[start]

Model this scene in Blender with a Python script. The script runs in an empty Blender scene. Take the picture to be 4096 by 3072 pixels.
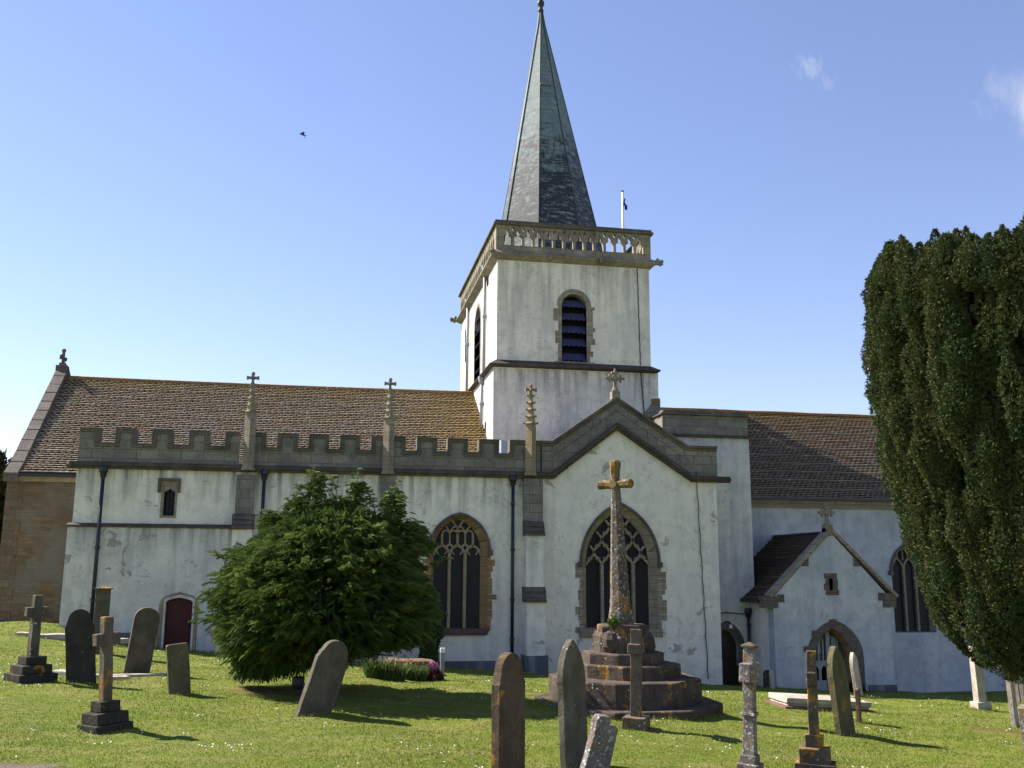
import bpy, bmesh, math, random
import numpy as np
from mathutils import Vector, Matrix, Euler
from mathutils.geometry import tessellate_polygon
random.seed(7); rng = np.random.default_rng(7)
scene = bpy.context.scene
COL = scene.collection
R = math.radians
# ---------------------------------------------------------------- camera
FPX = 3900.0
def cam_basis(yaw, pitch, roll):
    f = np.array([math.sin(yaw)*math.cos(pitch), math.cos(yaw)*math.cos(pitch), math.sin(pitch)])
    r = np.array([math.cos(yaw), -math.sin(yaw), 0.])
    d = np.cross(f, r)
    return np.stack([math.cos(roll)*r+math.sin(roll)*d, -math.sin(roll)*r+math.cos(roll)*d, f], 1)
CB = cam_basis(R(10.50), R(10.60), R(-0.36))
cd = bpy.data.cameras.new('camera'); cam = bpy.data.objects.new('camera', cd); COL.objects.link(cam)
cd.sensor_width = 36; cd.lens = 36*FPX/4096; cd.clip_end = 3000; cd.clip_start = .1
cam.matrix_world = Matrix(((CB[0,0], -CB[0,1], -CB[0,2], 0), (CB[1,0], -CB[1,1], -CB[1,2], 0), (CB[2,0], -CB[2,1], -CB[2,2], 0), (0,0,0,1)))
scene.camera = cam
def at(px, py, X=None, Y=None, Z=None):          # survey helper: photo measurement to a point on a known plane
    d = CB @ np.array([(px-2048)/FPX, (py-1536)/FPX, 1.])
    t = X/d[0] if X is not None else (Y/d[1] if Y is not None else Z/d[2])
    return d*t
# ---------------------------------------------------------------- ground height
GC = np.array([(-14,42,-2.3),(-12,40,-2.2),(-8.5,36,-2.0),(-4.6,36,-2.55),(0.5,36,-2.8),(5.4,36,-3.08),(8,36,-3.42),(11.5,36,-3.75),(14.8,36,-4.0),(16.4,35,-4.22),(21.2,35,-4.38),
 (28,39.9,-5.0),(40,40,-5.6),(-4,14.8,-2.6),(-7.5,19,-2.38),(3,11,-2.72),(5.5,18.6,-2.93),(7.3,19.5,-2.98),(8.5,17,-3.15),(5,13.5,-2.88),(13,21,-3.5),(-6,10,-2.55),(8,9.5,-2.85),
 (0,25,-2.72),(12,29,-3.72),(20,28,-4.1),(-12,26,-2.15),(0,3,-1.75),(-8,4,-1.8),(8,4,-1.9),(-20,10,-2.3),(20,10,-3.2),(-25,40,-2.0),(40,15,-4.2),(0,-8,-1.4),(4,52,-3.4),(30,55,-5.0),(-20,55,-2.6)], float)
_feet = [(448,2576,36),(607,2591,36),(790,2600,36),(1786,2667,36),(2010,2680,36),(2199,2694,36),(2700,2732,36),(2888,2737,37.1),(3099,2752,35),(3300,2764,35),(3468,2771,35),(3574,2771,35),(3640,2770,39.9),(3900,2765,39.9),(4018,2762,39.9)]
GC = np.array([g for g in GC.tolist() if not (g[1] in (36,35) or (g[0] == 28))]+[tuple(at(a, b, Y=c)) for a, b, c in _feet]+[(-8.5,36,-2.0),(-12.5,38,-2.15)])
def _u(r2): return np.where(r2 > 1e-9, r2*np.log(np.maximum(r2, 1e-9)), 0)
_n = len(GC); _K = _u(((GC[:,None,:2]-GC[None,:,:2])**2).sum(-1)) + 4.0*np.eye(_n)
_P = np.c_[np.ones(_n), GC[:,:2]]
_S = np.linalg.solve(np.block([[_K,_P],[_P.T,np.zeros((3,3))]]), np.r_[GC[:,2], np.zeros(3)])
def gh(x, y):
    x = np.asarray(x, float); y = np.asarray(y, float)
    cx = np.clip(x, -26, 42); cy = np.clip(y, -8, 56)
    r2 = (cx[...,None]-GC[:,0])**2 + (cy[...,None]-GC[:,1])**2
    z = _u(r2) @ _S[:_n] + _S[_n] + _S[_n+1]*cx + _S[_n+2]*cy
    z = z + .022*np.sin(x*1.9+1.3*np.sin(y*1.1))+.018*np.sin(y*2.3+x*.7)+.012*np.sin(x*4.1-y*3.3)
    return z
def G(px, py):                                     # where the line of sight meets the lawn
    d = CB @ np.array([(px-2048)/FPX, (py-1536)/FPX, 1.])
    lo = 5.0
    t = np.linspace(6, 60, 2200); P = d[None,:]*t[:,None]
    s = P[:,2]-gh(P[:,0], P[:,1]); i = int(np.argmax(s < 0))
    a, b = t[i-1], t[i]; f = s[i-1]/(s[i-1]-s[i]); p = d*(a+(b-a)*f)
    return Vector(p), float((p@CB[:,2])/FPX)       # point, metres per photo pixel there
# ---------------------------------------------------------------- materials
class NT:
    def __init__(s, name):
        s.m = bpy.data.materials.new(name); s.m.use_nodes = True
        s.t = s.m.node_tree; s.t.nodes.clear()
        s.out = s.n('ShaderNodeOutputMaterial'); s.b = s.n('ShaderNodeBsdfPrincipled')
        s.t.links.new(s.b.outputs[0], s.out.inputs[0])
        s.pos = s.n('ShaderNodeNewGeometry').outputs['Position']
    def n(s, ty, **k):
        o = s.t.nodes.new(ty)
        for a, b in k.items(): setattr(o, a, b)
        return o
    def l(s, a, b):
        if hasattr(a, 'is_linked') or hasattr(a, 'links'): s.t.links.new(a, b)
        else:
            if isinstance(a, (tuple, list)) and len(a) == 3 and b.type == 'RGBA': a = (*a, 1)
            b.default_value = a
    def sc(s, v, k):
        o = s.n('ShaderNodeMapping'); s.l(v, o.inputs[0]); o.inputs[3].default_value = k; return o.outputs[0]
    def noise(s, scale, detail=4, rough=.55, vec=None, dist=0):
        o = s.n('ShaderNodeTexNoise'); s.l(vec or s.pos, o.inputs['Vector'])
        o.inputs['Scale'].default_value = scale; o.inputs['Detail'].default_value = detail
        o.inputs['Roughness'].default_value = rough; o.inputs['Distortion'].default_value = dist
        return o.outputs['Fac']
    def vor(s, scale, vec=None, out='Distance', feat='F1'):
        o = s.n('ShaderNodeTexVoronoi', feature=feat); s.l(vec or s.pos, o.inputs['Vector']); o.inputs['Scale'].default_value = scale
        return o.outputs[out]
    def mp(s, v, a, b, c=0., d=1.):
        o = s.n('ShaderNodeMapRange'); s.l(v, o.inputs[0])
        for i, q in enumerate((a, b, c, d)): o.inputs[i+1].default_value = q
        return o.outputs[0]
    def ma(s, op, a, b=0.):
        o = s.n('ShaderNodeMath', operation=op); s.l(a, o.inputs[0]); s.l(b, o.inputs[1]); return o.outputs[0]
    def mix(s, f, a, b, mode='MIX'):
        o = s.n('ShaderNodeMix', data_type='RGBA', blend_type=mode)
        s.l(f, o.inputs[0]); s.l(a, o.inputs[6]); s.l(b, o.inputs[7]); return o.outputs[2]
    def xyz(s, v=None):
        o = s.n('ShaderNodeSeparateXYZ'); s.l(v or s.pos, o.inputs[0]); return o.outputs
    def comb(s, x, y, z):
        o = s.n('ShaderNodeCombineXYZ'); s.l(x, o.inputs[0]); s.l(y, o.inputs[1]); s.l(z, o.inputs[2]); return o.outputs[0]
    def attr(s, name):
        return s.n('ShaderNodeAttribute', attribute_name=name).outputs['Fac']
    def bump(s, h, st=.5, dist=.02):
        o = s.n('ShaderNodeBump'); o.inputs['Strength'].default_value = st; o.inputs['Distance'].default_value = dist
        s.l(h, o.inputs['Height']); s.l(o.outputs[0], s.b.inputs['Normal'])
    def fin(s, col, rough=.85, spec=.3, metal=0.):
        s.l(col, s.b.inputs['Base Color']); s.l(rough, s.b.inputs['Roughness'])
        s.b.inputs['Specular IOR Level'].default_value = spec; s.b.inputs['Metallic'].default_value = metal
        return s.m
def band(m, z, a, b):            # 1 at height a fading to 0 at height b below it
    return m.mp(z, b, a)
def render_mat(name, c1, c2, patch=.66, streak=.55, drips=(), rough_k=.35, patchcol=(.30,.26,.21)):
    m = NT(name); x, y, z = m.xyz()
    big = m.mp(m.noise(.55, 5, .6), .38, .66)
    col = m.mix(big, c1, c2)
    col = m.mix(m.mp(m.noise(2.3, 6, .7), .47, .68, 0, .55), col, tuple(v*.72 for v in c2))
    st = m.mp(m.noise(1.0, 5, .65, m.sc(m.pos, (2.2,2.2,.22))), .5, .72)
    col = m.mix(m.ma('MULTIPLY', st, streak), col, (.27,.29,.29))
    fl = m.mp(m.noise(9, 3, .7, m.sc(m.pos, (1.3,1.3,.6))), .66, .74)
    col = m.mix(m.ma('MULTIPLY', fl, .55), col, (.20,.20,.18))
    fine = m.noise(28, 3, .6)
    col = m.mix(m.mp(fine, .3, .75, 0, .16), col, (.25,.25,.23))
    pn = m.noise(.9, 6, .62, m.sc(m.pos, (1,1,1.2)), .3)
    col = m.mix(m.mp(pn, patch, patch+.025, 0, .75), col, patchcol)
    for a, b, k in drips:
        dn = m.mp(m.noise(1.6, 4, .6, m.sc(m.pos, (2.6,2.6,.16))), .42, .66)
        col = m.mix(m.ma('MULTIPLY', m.ma('MULTIPLY', m.mp(z, b, a), m.ma('LESS_THAN', z, a+.02)), m.ma('MULTIPLY', dn, k)), col, (.12,.12,.11))
    ck = m.ma('ABSOLUTE', m.ma('SUBTRACT', m.noise(1.1, 7, .62, None, .6), .5)); ckm = m.ma('MULTIPLY', m.ma('LESS_THAN', ck, .0045), m.mp(m.noise(.8, 2), .5, .56))
    col = m.mix(m.ma('MULTIPLY', ckm, .6), col, (.12,.12,.11))
    h = m.ma('ADD', m.noise(3.5, 6, .6), m.ma('MULTIPLY', fine, .25))
    m.bump(h, rough_k, .05)
    return m.fin(col, .9, .2)
M = {}
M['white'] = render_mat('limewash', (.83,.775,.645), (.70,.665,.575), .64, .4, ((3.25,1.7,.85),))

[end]

# Direction:
Copy each line holding the word "scene" from the listing above.

# Solution:
Model this scene in Blender with a Python script. The script runs in an empty Blender scene. Take the picture to be 4096 by 3072 pixels.
scene = bpy.context.scene
COL = scene.collection
scene.camera = cam